Originators: P. Mani and J. Pach (presented by J. Cooper - REGS 2009)
Definitions: A k-covering of a set X is a family F of subsets of X such that each element of X appears in at least k sets in F. Viewed as a hypergraph, X is the vertex set, F is the edge set, and a k-covering of X is a hypergraph with minimum degree at least k.
Question: When can the edges of a k-covering be split into two 1-coverings?
Background: A simple example of a non-splittable 2-covering is the set of edges in an odd cycle; they form a non-splittable 2-covering of the vertices. Mani and Pach [MP] considered k-coverings of the cartesian plane in which the edges are unit disks. They asked whether any finite k suffices to guarantee a split into two 1-coverings. Pach claimed that k=33 is enough. Tardos and Tóth [TT] proved that when the edges are translates of a fixed open triangle, k=43 suffices. Pach [P] proved that whenever P is a centrally symmetric open convex polygon, there is a constant cP,r such that a k-covering splits into r 1-coverings whenever k>cP,r. Splitting is more difficult when the sizes of geometric objects may vary: Pach, Tardos, and Tóth [PTT] showed that no finite k suffices when strips, axis-parallel rectangles, or homethetes of any fixed quadrilateral are used as edges. There are many problems of this sort in geometric settings; see [PT].

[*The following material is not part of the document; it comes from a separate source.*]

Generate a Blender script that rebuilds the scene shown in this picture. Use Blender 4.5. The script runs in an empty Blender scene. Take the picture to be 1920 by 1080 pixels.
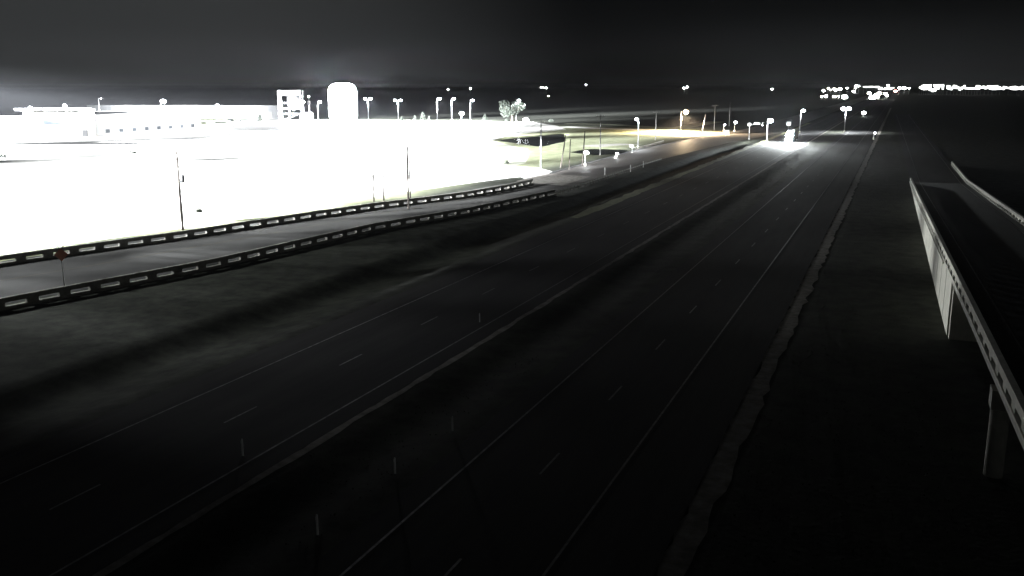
import bpy, bmesh, math, random
from mathutils import Vector, Matrix
R = math.radians
random.seed(7)
C = bpy.context.scene.collection
# ------------------------------------------------------------------ camera, world, exposure
H = 19.0                      # camera mast height (m)
TH = R(22.1475)               # the highway runs along +Y, the camera looks this much to its left
PT = R(12.2); F = 1753.0
cam_d = bpy.data.cameras.new('camera'); cam = bpy.data.objects.new('camera', cam_d); C.objects.link(cam)
cam.location = (0, 0, H); cam.rotation_euler = (R(90) - PT, 0, TH)
cam_d.sensor_width = 36; cam_d.lens = F / 1920 * 36; cam_d.clip_end = 20000; cam_d.clip_start = 0.1
sc = bpy.context.scene; sc.camera = cam
sc.view_settings.view_transform = 'Standard'; sc.view_settings.look = 'None'
sc.view_settings.exposure = 0.0; sc.view_settings.gamma = 1
sc.cycles.use_denoising = True
sc.cycles.sample_clamp_direct = 0.0
sc.cycles.max_bounces = 4; sc.cycles.volume_bounces = 0
sc.cycles.sample_clamp_indirect = 1.0
sc.cycles.use_light_tree = True

w = bpy.data.worlds.new('World'); sc.world = w; w.use_nodes = True
nt = w.node_tree; nt.nodes.clear()
def N(nt, typ, **kw):
    n = nt.nodes.new(typ)
    for k, v in kw.items():
        if k in n.inputs.keys() if hasattr(n.inputs, 'keys') else False: n.inputs[k].default_value = v
        else: setattr(n, k, v)
    return n
wo = N(nt, 'ShaderNodeOutputWorld'); bg = N(nt, 'ShaderNodeBackground')
tc = N(nt, 'ShaderNodeTexCoord'); sep = N(nt, 'ShaderNodeSeparateXYZ')
nt.links.new(tc.outputs['Generated'], sep.inputs[0])
# night sky lit from below by the town: grey glow towards the flood lit yard, thin glow over the city
def lobe(az, width, amp):
    d = N(nt, 'ShaderNodeVectorMath', operation='DOT_PRODUCT')
    nt.links.new(tc.outputs['Generated'], d.inputs[0]); d.inputs[1].default_value = (-math.sin(R(az)), math.cos(R(az)), 0)
    m = N(nt, 'ShaderNodeMapRange'); m.interpolation_type = 'SMOOTHSTEP'
    m.inputs['From Min'].default_value = math.cos(R(width)); m.inputs['From Max'].default_value = 1.0
    m.inputs['To Min'].default_value = 0; m.inputs['To Max'].default_value = amp
    nt.links.new(d.outputs['Value'], m.inputs['Value']); return m.outputs['Result']
def add(a, b):
    m = N(nt, 'ShaderNodeMath', operation='ADD'); nt.links.new(a, m.inputs[0])
    if isinstance(b, float): m.inputs[1].default_value = b
    else: nt.links.new(b, m.inputs[1])
    return m.outputs[0]
hz = N(nt, 'ShaderNodeMapRange'); hz.interpolation_type = 'SMOOTHSTEP'
hz.inputs['From Min'].default_value = 0.10; hz.inputs['From Max'].default_value = -0.01
hz.inputs['To Min'].default_value = 0; hz.inputs['To Max'].default_value = 1
nt.links.new(sep.outputs['Z'], hz.inputs['Value'])
g1 = lobe(50, 33, 0.033); g2 = lobe(-8, 24, 0.012); g3 = lobe(-150, 70, 0.09)  # third lobe added behind the camera to brighten the rails
ml = N(nt, 'ShaderNodeMath', operation='MULTIPLY'); nt.links.new(g2, ml.inputs[0]); nt.links.new(hz.outputs[0], ml.inputs[1])
nz = N(nt, 'ShaderNodeTexNoise'); nz.inputs['Scale'].default_value = 3.0; nz.inputs['Detail'].default_value = 4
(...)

In one direction, the problem generalizes to groups. Given a set S in a group Γ, one could define σ(S) to be the least k such that every k-covering of Γ by translates of S splits into two 1-coverings. In another direction, one can consider finite hypergraphs, such as the cliques in a graph, asking when a k-covering of the vertices by cliques splits into two 1-coverings. When G is a k-regular bipartite graph, the edges form a k-covering of the vertices and split into k 1-coverings. When the edges of the hypergraph are the vertex sets of stars in a graph, a split into 1-coverings is a "domatic partition" of the graph; in each 1-covering, the centers of the stars form a dominating set (see [FHKS]).
References:
[FHKS]
Feige, Uriel; Halldórsson, Magnús M.; Kortsarz,
Guy; Srinivasan, Aravind
Approximating the domatic number.
SIAM J. Comput. 32 (2002/03), no. 1, 172--195 (electronic).
[MP]
P. Mani, J. Pach, Decomposition problems for multiple coverings with unit
balls, manuscript, 1986.
[P] Pach, J. Covering the plane with convex polygons.
Discrete Comput. Geom. 1 (1986), no. 1, 73--81.
[PT] Pach, J; Tóth, G.;
Decomposition of multiple coverings into many parts.
Comput. Geom. 42 (2009), no. 2, 127--133.
[TT] Tardos, G.; Tóth, G.;
Multiple coverings of the plane with triangles.
Discrete Comput. Geom. 38 (2007), no. 2, 443--450.